Only time will tell...

tiffany's funeral

I think one of the greatest earthly gifts we are given as Christians is the hope we have in eternal life as we celebrate at another Jesus-follower's funeral. I can think of many funerals that served not just as a time to grieve a great loss, but also as a motivating encouragement, a time to remember my own calling, my own mortality, and the whole point of why we are running this short race.

Tiffany's funeral was exceptional. There were 1700 people there and the service lasted 2 full hours. Her parents both spoke, as well as her two sisters, her brother-in-laws, her children and her husband. And every single one of them deserved the microphone. They each added something powerful to the life story of Tiffany and though there were so many tears, there was way more hope in the resurrection. I left feeling filled up and grateful.

I know you would likely never watch a stranger's funeral, but if there ever was one to put on and play in the background, I think you'd be drawn in. Every person has something worth listening to. Her husband speaks at about minute 55, and the words he speaks to his kids are so powerful. And the pastor who closed the service was really powerful too. And the music is great. If you're interested at all, you can watch the service here.

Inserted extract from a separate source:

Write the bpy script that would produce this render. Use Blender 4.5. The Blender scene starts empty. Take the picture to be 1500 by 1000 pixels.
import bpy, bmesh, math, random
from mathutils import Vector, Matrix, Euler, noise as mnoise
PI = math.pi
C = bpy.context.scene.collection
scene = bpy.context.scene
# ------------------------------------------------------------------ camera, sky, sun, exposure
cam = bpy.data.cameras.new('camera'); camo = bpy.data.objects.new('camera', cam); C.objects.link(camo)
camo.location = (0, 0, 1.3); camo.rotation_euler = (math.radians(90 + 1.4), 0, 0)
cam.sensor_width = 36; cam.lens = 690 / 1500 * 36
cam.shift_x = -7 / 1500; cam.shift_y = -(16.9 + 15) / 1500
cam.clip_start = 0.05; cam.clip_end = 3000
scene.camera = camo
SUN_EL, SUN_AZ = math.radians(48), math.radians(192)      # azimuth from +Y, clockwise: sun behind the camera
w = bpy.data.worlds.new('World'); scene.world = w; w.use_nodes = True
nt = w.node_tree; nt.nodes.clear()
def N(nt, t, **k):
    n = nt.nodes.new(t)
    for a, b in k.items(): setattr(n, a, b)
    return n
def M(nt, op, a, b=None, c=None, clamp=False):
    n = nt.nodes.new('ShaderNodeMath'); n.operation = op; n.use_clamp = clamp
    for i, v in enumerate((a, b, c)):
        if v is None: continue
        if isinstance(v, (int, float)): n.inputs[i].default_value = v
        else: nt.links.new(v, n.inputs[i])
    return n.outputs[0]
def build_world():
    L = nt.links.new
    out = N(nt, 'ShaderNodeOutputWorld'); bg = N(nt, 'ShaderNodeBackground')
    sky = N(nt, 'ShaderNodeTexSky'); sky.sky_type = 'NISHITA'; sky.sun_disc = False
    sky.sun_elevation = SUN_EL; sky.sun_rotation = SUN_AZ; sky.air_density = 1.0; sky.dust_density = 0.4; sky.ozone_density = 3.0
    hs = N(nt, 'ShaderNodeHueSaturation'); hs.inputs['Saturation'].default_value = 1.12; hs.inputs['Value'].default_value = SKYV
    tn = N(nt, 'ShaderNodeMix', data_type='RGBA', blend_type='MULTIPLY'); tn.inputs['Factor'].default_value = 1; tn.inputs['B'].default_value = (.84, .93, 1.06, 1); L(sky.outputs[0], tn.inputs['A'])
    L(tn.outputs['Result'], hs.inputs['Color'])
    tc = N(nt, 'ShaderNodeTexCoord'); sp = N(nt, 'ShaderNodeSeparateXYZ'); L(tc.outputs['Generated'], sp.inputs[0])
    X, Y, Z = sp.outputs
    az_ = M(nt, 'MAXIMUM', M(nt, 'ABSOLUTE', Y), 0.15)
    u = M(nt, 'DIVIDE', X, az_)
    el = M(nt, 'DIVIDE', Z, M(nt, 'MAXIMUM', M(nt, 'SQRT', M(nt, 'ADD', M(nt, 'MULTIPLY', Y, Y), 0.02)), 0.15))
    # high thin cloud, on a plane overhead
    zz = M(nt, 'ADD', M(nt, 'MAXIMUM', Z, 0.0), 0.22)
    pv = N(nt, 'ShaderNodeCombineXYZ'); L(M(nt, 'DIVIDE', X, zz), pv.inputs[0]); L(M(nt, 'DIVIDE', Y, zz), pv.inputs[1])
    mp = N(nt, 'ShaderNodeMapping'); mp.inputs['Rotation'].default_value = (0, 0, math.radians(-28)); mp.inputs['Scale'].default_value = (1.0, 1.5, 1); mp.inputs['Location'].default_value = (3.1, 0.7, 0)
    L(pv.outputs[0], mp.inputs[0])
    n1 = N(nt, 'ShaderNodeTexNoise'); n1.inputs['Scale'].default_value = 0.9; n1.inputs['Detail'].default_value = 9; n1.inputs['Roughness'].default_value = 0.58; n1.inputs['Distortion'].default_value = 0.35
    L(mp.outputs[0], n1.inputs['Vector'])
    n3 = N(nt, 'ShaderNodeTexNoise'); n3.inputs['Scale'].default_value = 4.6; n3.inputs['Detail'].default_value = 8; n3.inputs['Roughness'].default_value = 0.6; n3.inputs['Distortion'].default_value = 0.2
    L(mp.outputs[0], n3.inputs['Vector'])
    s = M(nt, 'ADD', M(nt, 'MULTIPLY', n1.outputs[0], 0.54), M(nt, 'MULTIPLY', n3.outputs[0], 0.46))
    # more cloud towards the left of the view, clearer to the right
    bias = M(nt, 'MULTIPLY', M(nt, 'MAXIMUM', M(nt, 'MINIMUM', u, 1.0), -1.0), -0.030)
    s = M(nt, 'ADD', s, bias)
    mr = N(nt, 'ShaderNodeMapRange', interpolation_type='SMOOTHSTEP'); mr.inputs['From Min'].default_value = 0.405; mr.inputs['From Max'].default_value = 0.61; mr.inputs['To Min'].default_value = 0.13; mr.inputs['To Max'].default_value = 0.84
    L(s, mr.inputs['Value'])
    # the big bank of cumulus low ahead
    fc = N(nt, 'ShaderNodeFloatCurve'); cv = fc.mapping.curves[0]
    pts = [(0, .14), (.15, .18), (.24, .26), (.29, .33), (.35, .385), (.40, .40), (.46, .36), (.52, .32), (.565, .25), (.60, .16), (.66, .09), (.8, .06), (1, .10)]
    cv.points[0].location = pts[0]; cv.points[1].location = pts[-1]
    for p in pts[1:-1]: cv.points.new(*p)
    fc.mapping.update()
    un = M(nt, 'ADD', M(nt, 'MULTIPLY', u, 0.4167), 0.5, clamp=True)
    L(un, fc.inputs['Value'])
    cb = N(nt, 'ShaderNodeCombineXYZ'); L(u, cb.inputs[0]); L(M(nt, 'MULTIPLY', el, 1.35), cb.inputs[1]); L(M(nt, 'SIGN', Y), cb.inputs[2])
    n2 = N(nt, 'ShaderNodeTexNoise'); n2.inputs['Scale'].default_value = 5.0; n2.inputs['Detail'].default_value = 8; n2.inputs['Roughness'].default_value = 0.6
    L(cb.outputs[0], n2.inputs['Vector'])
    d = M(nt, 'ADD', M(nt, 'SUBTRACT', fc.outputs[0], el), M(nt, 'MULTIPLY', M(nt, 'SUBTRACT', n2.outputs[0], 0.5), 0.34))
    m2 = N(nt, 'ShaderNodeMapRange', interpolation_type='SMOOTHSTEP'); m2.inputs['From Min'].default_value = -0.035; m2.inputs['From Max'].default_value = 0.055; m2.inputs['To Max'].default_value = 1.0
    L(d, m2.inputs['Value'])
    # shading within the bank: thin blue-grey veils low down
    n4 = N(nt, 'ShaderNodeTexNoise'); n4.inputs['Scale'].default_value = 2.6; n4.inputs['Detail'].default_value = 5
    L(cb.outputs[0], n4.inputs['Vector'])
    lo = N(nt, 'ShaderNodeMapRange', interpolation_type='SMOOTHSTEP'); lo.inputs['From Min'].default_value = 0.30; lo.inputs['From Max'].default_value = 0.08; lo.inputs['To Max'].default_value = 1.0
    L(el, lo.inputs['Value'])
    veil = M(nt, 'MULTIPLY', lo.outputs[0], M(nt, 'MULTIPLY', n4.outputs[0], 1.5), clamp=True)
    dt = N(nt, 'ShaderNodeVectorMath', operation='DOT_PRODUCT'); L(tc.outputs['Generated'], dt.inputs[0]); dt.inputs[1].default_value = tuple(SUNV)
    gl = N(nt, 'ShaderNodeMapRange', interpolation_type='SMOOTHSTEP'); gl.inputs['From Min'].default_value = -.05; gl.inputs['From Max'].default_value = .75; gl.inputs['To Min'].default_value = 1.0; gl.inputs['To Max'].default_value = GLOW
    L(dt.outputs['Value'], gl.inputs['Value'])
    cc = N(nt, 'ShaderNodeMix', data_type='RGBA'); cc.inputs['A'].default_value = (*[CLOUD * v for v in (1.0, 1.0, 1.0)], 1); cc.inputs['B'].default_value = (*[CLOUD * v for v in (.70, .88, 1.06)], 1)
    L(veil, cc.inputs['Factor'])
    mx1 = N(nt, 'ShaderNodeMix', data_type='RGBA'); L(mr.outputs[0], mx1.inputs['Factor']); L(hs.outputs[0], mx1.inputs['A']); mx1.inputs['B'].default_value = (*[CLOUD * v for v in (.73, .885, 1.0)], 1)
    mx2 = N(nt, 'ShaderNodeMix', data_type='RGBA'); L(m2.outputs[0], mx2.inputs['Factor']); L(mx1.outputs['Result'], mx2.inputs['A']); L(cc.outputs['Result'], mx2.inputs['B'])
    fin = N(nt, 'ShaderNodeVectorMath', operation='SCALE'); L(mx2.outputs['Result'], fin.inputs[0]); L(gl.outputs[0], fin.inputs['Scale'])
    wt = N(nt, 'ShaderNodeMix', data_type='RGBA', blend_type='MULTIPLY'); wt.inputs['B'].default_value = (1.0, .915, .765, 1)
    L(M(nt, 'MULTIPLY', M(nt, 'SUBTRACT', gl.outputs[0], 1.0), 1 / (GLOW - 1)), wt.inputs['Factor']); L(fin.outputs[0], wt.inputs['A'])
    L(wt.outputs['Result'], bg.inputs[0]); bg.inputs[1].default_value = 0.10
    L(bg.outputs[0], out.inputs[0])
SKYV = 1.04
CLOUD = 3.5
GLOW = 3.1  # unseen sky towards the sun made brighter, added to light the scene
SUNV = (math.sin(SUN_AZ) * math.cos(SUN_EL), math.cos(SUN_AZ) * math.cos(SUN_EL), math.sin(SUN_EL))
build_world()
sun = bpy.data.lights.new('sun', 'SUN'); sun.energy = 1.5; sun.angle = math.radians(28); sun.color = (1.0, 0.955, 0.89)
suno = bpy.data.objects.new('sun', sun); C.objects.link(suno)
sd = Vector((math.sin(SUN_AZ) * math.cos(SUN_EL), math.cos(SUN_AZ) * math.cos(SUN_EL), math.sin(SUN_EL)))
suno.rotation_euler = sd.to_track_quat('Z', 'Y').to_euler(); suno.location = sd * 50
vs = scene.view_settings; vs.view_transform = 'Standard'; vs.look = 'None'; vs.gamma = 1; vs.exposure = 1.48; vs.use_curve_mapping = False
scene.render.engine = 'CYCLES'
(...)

And they showed this video in the service too. How incredible.
2018 Thrive Conference - Story Video: Tiffany from MDC.AG on Vimeo.

this is a hard teaching. who can accept it?

On Sunday night our family read part of John chapter 6. Jesus is telling his followers that he is the living bread that came down from heaven. "If anyone eats of this bread, he will live forever. This bread is my flesh, which I will give for the life of the world." He continues to tell of eating his body and drinking his blood, explaining communion for the first time. When he is done many of his disciples say, "This is a hard teaching. Who can accept it?"

Jesus hears the grumbling and calls them out, "does this offend you?" And in that moment, many of his followers turned away. He turned to the twelve and asked if any of them wanted to leave too.

And Simon Peter answers, "Lord, to whom shall we go? You have the words of eternal life. We believe and know that you are the Holy One of God."

***

About the time that we were reading this passage, our friend Tiffany was taking her last earthly breath.

Her death feels like such a mighty blow. She is my age, mother of five, partner in everything with her husband and spent her last eight years planting a church, building community and leading many wandering hearts to the Lord.

But her life was not spared.

This is a hard, hard teaching. Who can accept it?

The reading from John 6 has been such a comfort to me these past few days. Because I appreciate Simon Peter's response so much. In the midst of confusion and not understanding, trying to make sense of something that utterly did not make any sense he says the most honest words, "Lord, to whom shall we go? You have the words of eternal life."

I've seen too much. I know too much. I've heard too much. I've experienced too much. I believe in Jesus with my whole heart and have seen his power transform hearts and lives. To whom shall I go? I know the one who is the way to eternal life.

My heart is so heavy and grieved. Those kids. Her husband. She wanted to be raising her kids today. She wanted to be cleaning up breakfast right now. I have been convicted many time this past week not to take a moment for granted. Tiffany herself used to say frequently from up front, "If you have breath in your lungs and a pulse on your wrist, you have been given a gift today." And then she'd go on to tell of The One who gave that good gift.

The other thought I continue to have is that Tiffany, herself, would at this moment testify that Jesus is more real to her right now than ever before. She would nod and say, "Amen" to those words, "Lord to whom shall we go? You have the words of eternal life. We believe and know that you are the Holy One of God."

And now with full trust in God to be the comforter, we pray for Jeff, her husband, Bo, Finn, Sally, Noah and Jack. Ages 4-14. What a grievous loss.